Kenyan sculptor turns scrap metal into art with a message
Last updated on: 11 February,2020 08:59 pm
The sculptor has worked with recycled metal for 30 years.
NAIROBI (Reuters) - Kioko Mwitiki, 56, estimates he has transformed thousands of tonnes of discarded metal, from supermarket trolley wheels to shredded metal from factories, into art.
The sculptor has worked with recycled metal for 30 years but says rising concerns globally about pollution, over consumption and climate change make his work relevant now.
He said: "Recycling now has become a very important issue because you just need to be really in sync with what is happening. All this plastic in the air, all this plastic in the ocean, and also the idea about Africa being in a very unique space.
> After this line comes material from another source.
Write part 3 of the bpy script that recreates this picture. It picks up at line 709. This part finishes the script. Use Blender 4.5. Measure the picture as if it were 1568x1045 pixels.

We are on the receiving end, of a lot of pollution in the world."
Sometimes he draws attention to wildlife conservation, an issue close to his heart, with his choice of material.
For his lion sculptures, he transformed animal snares, used by illegal hunters in national parks and given to him by the Kenya Wildlife Service, into dramatic manes.
Mwitiki became an artist by accident after his older sister sent him to apprentice in a welder’s shop as punishment after he was expelled from university in 1986 for joining anti-government protests on campus.
In his spare time, he fashioned a few artistic objects from metal. He later found them displayed at a Nairobi gallery, after a broker bought them cheaply from him and sold them on. This led him to realise he could support himself as an artist.
Mwitiki’s childhood memories and concerns about growing conflict between animals and humans in his country inspired him to sculpt wildlife. He grew up south of Nairobi in the Rift Valley, where wildebeest once roamed vast plains.
"I grew up in an area where the migration was coming through, the wildebeest migration; in a place called Kajiado. That part of the migration does not exist anymore because if you study migration patterns, there was a pattern that used to go up north from Tanzania, to Namanga through Kajiado, back into the Mara," he said.
Those migration routes have largely disappeared due to human encroachment on animal habitats.
Mwitiki has trained younger artists, including two men from Malawi, who returned home to start similar recycling programmes.
"We must teach the younger people to understand the importance of recycling because the resources that we have are in danger of being polluted in many ways," he said.